Doing Business Report 2019:/31/Oct/2018:  Economies in South Asia region made further gains to improve the ease of doing business for domestic small and medium enterprises with Afghanistan and India ranked as top improvers, says the World Bank Group’s Doing Business 2019: Training for Reform report, released on 31 October 2018.

A total of 19 business reforms were carried out in the region during the past year, the second highest ever, compared with previous year’s revised record of 21 reforms.

In a first for South Asia, two of the region’s economies have earned coveted spots in this year’s global top improvers, India and Afghanistan. India, which is a top improver for a second consecutive year, implemented six reforms in the past year and advanced to 77th place in the global ranking. India is now the region’s top-ranked economy. Afghanistan, a top improver for the first time, carried out a record five reforms, moving up to 167th rank.

The reforms in India included streamlining the process of obtaining a building permit and improved building quality controls. The reform applies to both Delhi and Mumbai, the two cities covered by the Doing Business report. Starting a Business was made easier through consolidation of multiple application forms and introduction of a Goods and Service Tax (GST), while Getting Electricity was made faster and cheaper. Other reforms in India included strengthening access to credit as well as making it easier and faster to pay taxes and trade across borders.  

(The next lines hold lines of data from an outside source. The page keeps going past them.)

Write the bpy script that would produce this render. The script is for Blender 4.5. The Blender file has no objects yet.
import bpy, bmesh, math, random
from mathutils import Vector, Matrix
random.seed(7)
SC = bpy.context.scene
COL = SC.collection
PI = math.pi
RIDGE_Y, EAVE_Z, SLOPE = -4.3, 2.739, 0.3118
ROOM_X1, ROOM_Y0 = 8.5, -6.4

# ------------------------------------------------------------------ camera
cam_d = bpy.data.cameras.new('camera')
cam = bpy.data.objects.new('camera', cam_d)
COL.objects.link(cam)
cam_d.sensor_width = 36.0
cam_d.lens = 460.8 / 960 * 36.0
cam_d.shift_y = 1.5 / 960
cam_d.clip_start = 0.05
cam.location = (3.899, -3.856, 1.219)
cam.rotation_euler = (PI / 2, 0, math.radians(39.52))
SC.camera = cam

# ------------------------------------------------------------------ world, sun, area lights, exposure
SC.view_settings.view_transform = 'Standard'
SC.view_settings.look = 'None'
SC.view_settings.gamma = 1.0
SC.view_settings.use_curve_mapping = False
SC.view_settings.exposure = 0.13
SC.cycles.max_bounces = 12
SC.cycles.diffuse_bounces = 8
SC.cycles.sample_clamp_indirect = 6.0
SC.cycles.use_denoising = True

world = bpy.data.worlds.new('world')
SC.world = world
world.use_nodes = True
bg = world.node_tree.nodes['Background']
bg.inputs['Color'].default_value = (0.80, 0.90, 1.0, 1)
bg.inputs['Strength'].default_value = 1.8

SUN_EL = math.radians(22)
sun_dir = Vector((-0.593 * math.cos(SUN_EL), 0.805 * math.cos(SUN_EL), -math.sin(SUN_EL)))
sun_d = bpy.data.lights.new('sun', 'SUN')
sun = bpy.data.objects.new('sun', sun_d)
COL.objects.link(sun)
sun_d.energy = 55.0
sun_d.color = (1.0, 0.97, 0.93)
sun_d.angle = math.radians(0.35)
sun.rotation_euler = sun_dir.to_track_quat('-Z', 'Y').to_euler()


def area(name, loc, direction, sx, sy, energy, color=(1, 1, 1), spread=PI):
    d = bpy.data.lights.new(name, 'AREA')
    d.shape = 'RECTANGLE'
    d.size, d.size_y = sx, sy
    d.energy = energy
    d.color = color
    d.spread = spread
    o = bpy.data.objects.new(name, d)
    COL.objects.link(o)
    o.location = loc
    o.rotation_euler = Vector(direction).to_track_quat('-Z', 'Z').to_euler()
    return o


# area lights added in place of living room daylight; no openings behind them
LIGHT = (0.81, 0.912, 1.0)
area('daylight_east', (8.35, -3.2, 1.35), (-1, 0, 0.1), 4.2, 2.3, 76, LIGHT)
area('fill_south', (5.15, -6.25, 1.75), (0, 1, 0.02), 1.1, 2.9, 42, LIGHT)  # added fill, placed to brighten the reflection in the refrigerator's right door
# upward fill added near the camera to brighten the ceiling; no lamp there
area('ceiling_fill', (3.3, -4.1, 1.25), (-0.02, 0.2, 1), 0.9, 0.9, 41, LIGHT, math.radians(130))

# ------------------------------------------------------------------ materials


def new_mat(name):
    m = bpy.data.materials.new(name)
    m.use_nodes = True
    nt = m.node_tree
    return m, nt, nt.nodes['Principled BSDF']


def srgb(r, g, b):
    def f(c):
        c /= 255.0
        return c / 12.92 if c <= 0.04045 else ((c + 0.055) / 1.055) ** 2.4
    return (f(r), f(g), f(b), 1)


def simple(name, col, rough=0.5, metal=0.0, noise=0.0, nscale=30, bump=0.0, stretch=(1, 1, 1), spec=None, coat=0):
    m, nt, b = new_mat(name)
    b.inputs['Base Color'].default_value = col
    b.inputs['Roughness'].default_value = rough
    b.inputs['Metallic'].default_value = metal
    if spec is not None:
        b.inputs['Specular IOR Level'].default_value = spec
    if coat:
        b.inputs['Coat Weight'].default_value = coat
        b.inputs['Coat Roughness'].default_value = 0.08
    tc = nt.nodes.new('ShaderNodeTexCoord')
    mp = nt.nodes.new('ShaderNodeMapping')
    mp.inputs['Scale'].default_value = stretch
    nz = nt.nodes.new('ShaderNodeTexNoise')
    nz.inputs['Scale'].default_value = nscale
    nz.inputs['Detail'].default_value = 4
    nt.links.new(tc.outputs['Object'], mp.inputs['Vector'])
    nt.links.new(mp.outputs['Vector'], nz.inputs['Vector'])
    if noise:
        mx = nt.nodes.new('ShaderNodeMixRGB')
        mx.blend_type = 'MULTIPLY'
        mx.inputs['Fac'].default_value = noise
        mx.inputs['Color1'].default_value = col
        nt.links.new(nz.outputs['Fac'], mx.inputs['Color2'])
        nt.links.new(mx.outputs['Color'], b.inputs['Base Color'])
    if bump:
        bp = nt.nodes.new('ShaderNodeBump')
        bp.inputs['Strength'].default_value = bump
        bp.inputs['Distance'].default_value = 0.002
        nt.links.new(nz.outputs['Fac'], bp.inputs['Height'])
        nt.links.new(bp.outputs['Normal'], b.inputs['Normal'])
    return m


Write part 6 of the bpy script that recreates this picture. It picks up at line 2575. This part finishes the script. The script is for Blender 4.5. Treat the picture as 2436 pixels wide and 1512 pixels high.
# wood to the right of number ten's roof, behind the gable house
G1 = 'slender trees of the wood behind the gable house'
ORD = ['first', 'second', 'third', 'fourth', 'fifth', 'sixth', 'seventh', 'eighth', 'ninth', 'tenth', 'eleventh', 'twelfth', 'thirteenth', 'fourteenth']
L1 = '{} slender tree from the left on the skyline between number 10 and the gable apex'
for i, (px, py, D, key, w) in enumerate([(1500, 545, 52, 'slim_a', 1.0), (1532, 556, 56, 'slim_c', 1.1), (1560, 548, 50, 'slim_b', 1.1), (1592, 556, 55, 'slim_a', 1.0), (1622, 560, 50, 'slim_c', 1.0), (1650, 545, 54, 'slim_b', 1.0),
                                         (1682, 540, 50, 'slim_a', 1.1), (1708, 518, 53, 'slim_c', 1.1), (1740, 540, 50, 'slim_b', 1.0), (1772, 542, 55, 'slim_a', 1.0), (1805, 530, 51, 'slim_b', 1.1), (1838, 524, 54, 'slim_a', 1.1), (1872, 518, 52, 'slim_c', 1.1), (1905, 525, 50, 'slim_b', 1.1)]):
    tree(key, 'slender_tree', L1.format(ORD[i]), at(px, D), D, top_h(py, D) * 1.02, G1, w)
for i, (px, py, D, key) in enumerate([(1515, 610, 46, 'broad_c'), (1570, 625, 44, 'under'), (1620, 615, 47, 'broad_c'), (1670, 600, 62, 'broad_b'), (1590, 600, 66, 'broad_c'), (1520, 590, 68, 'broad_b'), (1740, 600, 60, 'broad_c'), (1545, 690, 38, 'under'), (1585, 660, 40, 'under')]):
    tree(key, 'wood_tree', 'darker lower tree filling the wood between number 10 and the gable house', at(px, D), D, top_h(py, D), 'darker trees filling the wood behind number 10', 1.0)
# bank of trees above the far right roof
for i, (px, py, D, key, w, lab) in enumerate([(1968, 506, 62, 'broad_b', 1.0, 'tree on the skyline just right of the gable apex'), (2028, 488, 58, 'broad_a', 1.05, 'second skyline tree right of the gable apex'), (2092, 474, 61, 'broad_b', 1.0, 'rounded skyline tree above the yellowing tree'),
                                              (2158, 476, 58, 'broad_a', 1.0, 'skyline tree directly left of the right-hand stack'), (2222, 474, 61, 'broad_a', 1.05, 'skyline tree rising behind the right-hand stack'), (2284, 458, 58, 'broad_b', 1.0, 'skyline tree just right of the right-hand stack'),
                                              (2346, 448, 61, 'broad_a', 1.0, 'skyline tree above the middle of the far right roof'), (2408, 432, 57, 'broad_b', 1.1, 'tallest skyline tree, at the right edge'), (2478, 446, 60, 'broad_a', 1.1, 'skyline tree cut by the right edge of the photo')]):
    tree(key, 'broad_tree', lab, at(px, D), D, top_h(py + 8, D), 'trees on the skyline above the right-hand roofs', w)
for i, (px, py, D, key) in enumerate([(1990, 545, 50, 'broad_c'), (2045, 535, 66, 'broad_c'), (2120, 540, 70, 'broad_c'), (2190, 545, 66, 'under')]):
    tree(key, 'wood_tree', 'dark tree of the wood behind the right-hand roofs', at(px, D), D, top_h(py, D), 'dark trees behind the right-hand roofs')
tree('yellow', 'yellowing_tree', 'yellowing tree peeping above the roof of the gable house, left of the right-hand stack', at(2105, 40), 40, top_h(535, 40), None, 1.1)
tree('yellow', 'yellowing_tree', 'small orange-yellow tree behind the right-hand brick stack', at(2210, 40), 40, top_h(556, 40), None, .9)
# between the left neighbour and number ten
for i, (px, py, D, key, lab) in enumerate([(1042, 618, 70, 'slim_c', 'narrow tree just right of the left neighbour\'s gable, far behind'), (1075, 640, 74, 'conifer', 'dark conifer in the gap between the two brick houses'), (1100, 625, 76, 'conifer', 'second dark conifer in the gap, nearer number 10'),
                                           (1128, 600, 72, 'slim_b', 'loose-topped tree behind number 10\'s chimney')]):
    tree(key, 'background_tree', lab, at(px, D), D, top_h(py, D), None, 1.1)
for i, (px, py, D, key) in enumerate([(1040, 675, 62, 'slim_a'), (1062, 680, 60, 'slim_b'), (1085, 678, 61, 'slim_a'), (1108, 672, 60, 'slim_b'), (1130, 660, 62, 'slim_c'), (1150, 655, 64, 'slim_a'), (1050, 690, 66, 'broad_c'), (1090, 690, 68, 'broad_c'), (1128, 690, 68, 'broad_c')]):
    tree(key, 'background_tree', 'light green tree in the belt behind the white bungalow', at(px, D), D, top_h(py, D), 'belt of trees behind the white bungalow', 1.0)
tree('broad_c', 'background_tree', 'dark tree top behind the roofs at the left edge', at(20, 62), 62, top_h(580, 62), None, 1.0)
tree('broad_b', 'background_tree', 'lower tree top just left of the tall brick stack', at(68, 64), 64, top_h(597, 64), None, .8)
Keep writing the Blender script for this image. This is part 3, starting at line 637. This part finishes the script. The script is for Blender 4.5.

Afghanistan enacted a new insolvency law, which strengthened access to credit and made resolving insolvency easier. Protections for minority investors were strengthened by increasing shareholders’ rights and role in major corporate decisions, clarifying ownership and control structures and requiring greater corporate transparency. Afghanistan also made it easier to pay taxes and start a business.

Pakistan continued its strong reform agenda, with three reforms carried out in the past year. Registering Property was made easier in both Lahore and Karachi, the two cities covered in the Doing Business report. Both cities also introduced reforms to make it easier to resolve insolvencies and register a new business.

Sri Lanka carried out four reforms which included making Dealing with Construction Permits easier, while the introduction of online systems made it easier to pay taxes in Sri Lanka and Bhutan. Sri Lanka advances to a global rank of 100 this year.

Doing Business includes gender dimensions in three indicators: Starting a Business, Registering Property and Enforcing Contracts. It finds that Afghanistan and Pakistan impose additional procedures for female entrepreneurs.

South Asian economies perform best in the areas of Protecting Minority Investors and Starting a Business. For example, it takes on average 14 days to register a new business in the region, compared with 20 days globally.

The region underperforms in the areas of Enforcing Contracts and Registering Property. In South Asia, registering a property takes 114 days, compared to 47 days on average globally. Resolving a commercial dispute in the region takes1102 days on average, almost twice the global average of 647 days.